# Start of DATA

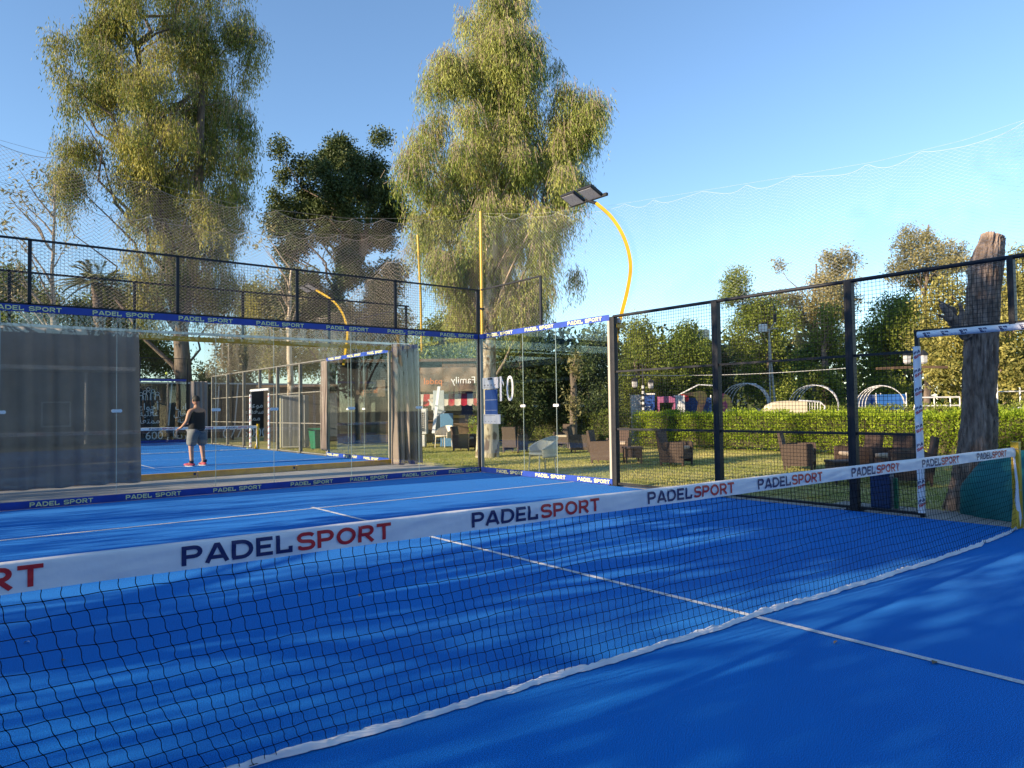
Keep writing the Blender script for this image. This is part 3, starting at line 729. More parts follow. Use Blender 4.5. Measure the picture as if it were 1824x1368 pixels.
# ---------------------------------------------------------------- black banners behind the neighbouring court
t = thing('banner_wall', 'row of black banners with white Arabic lettering behind the neighbouring court', 'banner', (0, 34.45, 0))
g = MB(); g.box((5, .03, 1.45), (16, .03, 2.7)); g.build('banner_sheet', M_banner, t)
g = MB()
for a, b in ((300, 306), (386, 390), (418, 424), (478, 484)):
    p, q = gyp(b, 684, 34.41), gyp(a, 758, 34.41); g.bar((p[0], -.04, p[2]), (q[0], -.04, q[2]), .03, .06)
g.box((5, -.04, 2.83), (16, .05, .07)); g.build('frame', M_netpale, t)
def ban(body, px, py, size):
    p = gyp(px, py, 34.41)
    return font_text(body, size*.62, M_bprint, Matrix.Translation((p[0], -.07, p[2])) @ Matrix.Rotation(R(90), 4, 'X'), t)
AR = lambda s: s
# presentation forms, written left to right as they are seen
ban('\uFE80\uFE8D\uFEEE\uFE9F\uFE83', 265, 725, .72); ban('\uFE94\uFEF4\uFEE0\uFE8B\uFE8E\uFECB', 265, 737, .62); ban('\uFE94\uFECC\uFE98\uFEE4\uFEE3', 265, 750, .62)
ban('\uFE8F\uFE8D', 322, 725, .7); ban('\uFEDD\uFE8E\uFED0', 320, 737, .62); ban('\uFE94\uFEE8', 322, 749, .62)
ban('\uFEAA\uFECB\uFEEE\uFEE3', 455, 722, .62); ban('\uFE80\uFE8D\uFEAA\uFECC\uFEB3', 453, 733, .62); ban('\uFEB0\uFEF4\uFEE4\uFEE3', 451, 745, .62)
ban('600 \uFEDE\uFE8D', 288, 776, .85); ban('\uFEA6\uFEF3\uFEAD', 320, 776, .8)
ban('07750003496', 460, 771, 1.05)
g = MB()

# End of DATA

> _YOUR GOAL_
Omit any images, then output the listing exactly.

> _EXERCISE RESULT_
Keep writing the Blender script for this image. This is part 3, starting at line 729. More parts follow. Use Blender 4.5. Measure the picture as if it were 1824x1368 pixels.
# ---------------------------------------------------------------- black banners behind the neighbouring court
t = thing('banner_wall', 'row of black banners with white Arabic lettering behind the neighbouring court', 'banner', (0, 34.45, 0))
g = MB(); g.box((5, .03, 1.45), (16, .03, 2.7)); g.build('banner_sheet', M_banner, t)
g = MB()
for a, b in ((300, 306), (386, 390), (418, 424), (478, 484)):
    p, q = gyp(b, 684, 34.41), gyp(a, 758, 34.41); g.bar((p[0], -.04, p[2]), (q[0], -.04, q[2]), .03, .06)
g.box((5, -.04, 2.83), (16, .05, .07)); g.build('frame', M_netpale, t)
def ban(body, px, py, size):
    p = gyp(px, py, 34.41)
    return font_text(body, size*.62, M_bprint, Matrix.Translation((p[0], -.07, p[2])) @ Matrix.Rotation(R(90), 4, 'X'), t)
AR = lambda s: s
# presentation forms, written left to right as they are seen
ban('\uFE80\uFE8D\uFEEE\uFE9F\uFE83', 265, 725, .72); ban('\uFE94\uFEF4\uFEE0\uFE8B\uFE8E\uFECB', 265, 737, .62); ban('\uFE94\uFECC\uFE98\uFEE4\uFEE3', 265, 750, .62)
ban('\uFE8F\uFE8D', 322, 725, .7); ban('\uFEDD\uFE8E\uFED0', 320, 737, .62); ban('\uFE94\uFEE8', 322, 749, .62)
ban('\uFEAA\uFECB\uFEEE\uFEE3', 455, 722, .62); ban('\uFE80\uFE8D\uFEAA\uFECC\uFEB3', 453, 733, .62); ban('\uFEB0\uFEF4\uFEE4\uFEE3', 451, 745, .62)
ban('600 \uFEDE\uFE8D', 288, 776, .85); ban('\uFEA6\uFEF3\uFEAD', 320, 776, .8)
ban('07750003496', 460, 771, 1.05)
g = MB()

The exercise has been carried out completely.